Wednesday, June 23, 2010

When It Comes to Pornography and More, The Real Crime Is Indonesia’s Hypocrisy














Indonesia’s latest enfant terrible, singer Nazril “Ariel” Irham of the band Peterpan, has been officially detained for his alleged role in the production of homemade sex videos featuring himself and at least two female celebrities. Ariel will no doubt be sacrificed at the altar of the controversial 2008 Anti-Pornography Law.

Legal polemics aside, though, the saga has also revealed an undesirable mask our nation chooses to wear, seemingly with pride: unabashed hypocrisy.

While religious clerics and politicians were busy condemning Ariel and his sex partners’ “immorality,” we also learned that the Web sites featuring the sex clips crashed because of the millions of Indonesians eager to watch them.

The outcry is almost deafening. The mayor of Bandung has declared Ariel persona non grata in his jurisdiction.

A cafe owned by Ariel’s girlfriend, Luna Maya, who is reportedly also in two of the sex clips, faced threats of a raid by Islamic hard-liners.

Our fervor to root out immorality does not stop there. Police have barged into schoolrooms to check whether students have the offending clips on their mobile phones.

In a move that surely infringes on constitutional rights, police officers who routinely stop motorbikes to check for driver’s licenses have now suddenly become morality officers as well, demanding to check people’s mobile phones for pornographic content.

The plain fact of the matter is that Indonesia, despite superficial piety and other self-delusions, is far from being a sexually ascetic nation.

A 2008 survey conducted by the government agency for family planning, BKKBN, indicated that 63 percent of urban teenagers have had premarital sex.

And, to boot, as our morally excellent Minister of Communications Tifatul Sembiring informed us, 97 percent of all our senior high school students have been exposed to pornography.

Nearer the bone, our prostitution industry can rival that of Thailand, and yet officially prostitution does not exist in Indonesia.

No Indonesian law deals effectively with prostitution, hence our brothels are legally nonexistent.

As such, the local government cannot license them and yet they thrive, if only sanctioned by public servants who in all probability extort protection money from pimps and proprietors.

And then, ludicrously, during the Islamic fasting month, these brothels along with other nightlife spots are forbidden from operating.

In the best tradition of Indonesian grand gesturing, then, the government officially forbids something that officially does not exist.

To project an image of perfect piety — at least for a month — the notion of religious freedom and human rights is tossed aside.

Still, this illusion of perfect piety may be destroyed when hard-liners treat recalcitrant nightspots to a dose of religious violence.

If the government fully realizes that sex workers will always be around, then the sensible thing to do is to legalize them.

Several studies conducted among sex workers in Indonesia reveal that many young women were forced into prostitution by economic factors.

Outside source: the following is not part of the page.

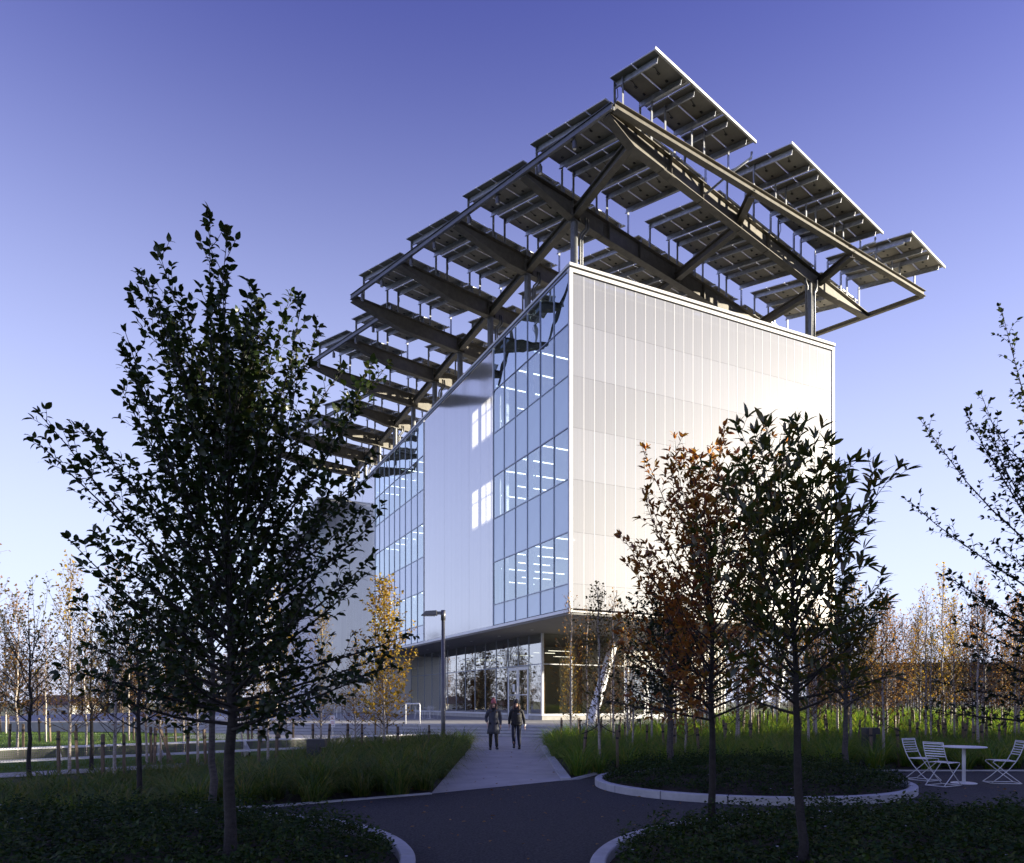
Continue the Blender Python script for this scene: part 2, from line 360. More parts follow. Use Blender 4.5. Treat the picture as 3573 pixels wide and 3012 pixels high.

Many are sold into it by parents and boyfriends. Then when they are in the industry, they receive no legal protection and are exploited by their pimps.

Few sex workers can escape the vicious cycle, and the main reason for it is that the sex industry is not regulated by law.

A properly regulated sex industry means better protection for sex workers and a surer guarantee against abuse of power by pimps.

However, the problem remains that no lawmaker would have the audacity to introduce such a proposal.

It would amount to political suicide, not because Indonesians are a host of sexually upright citizens, but because we are always more interested in appearances than substance.

When a documentary on the lives of resort boy toys in Bali (“Cowboys in Paradise”) hit the news, authorities made sudden raids on the beaches despite the fact that the cowboys had always been there.

When it was revealed that 70 percent of liquor imports into the country come through Bali ports, all of a sudden we had a group of local lawmakers eager to wage a war against alcohol use.

Ariel’s case is no different. He recorded the clips for his own enjoyment and they were leaked by someone else when he lost his laptop.

Yet this case of breach of privacy has been magnified into a crusade against immorality by religious and conservative factions.

To make matters worse, the government, always vehemently hypocritical in the face of “piety issues,” has joined the bandwagon.

Where was the government when religious thugs turned morality police violated Luna’s constitutional right to own and operate her business as a citizen?

Where is the rule of law when an anarchic militia group such as the Islamic Defenders Front (FPI) takes the law into its own hands?

The government’s own hypocrisy has made it wary of warding off anarchists who victimized Luna.

To do so would be to condone the “immorality” of the actress. Perhaps upholding her rights would be unpopular in the eyes of our hypocritical public.

But to perpetuate such hypocrisy is an even worse crime against democracy and civilization.


Johannes Nugroho is a writer based in Surabaya.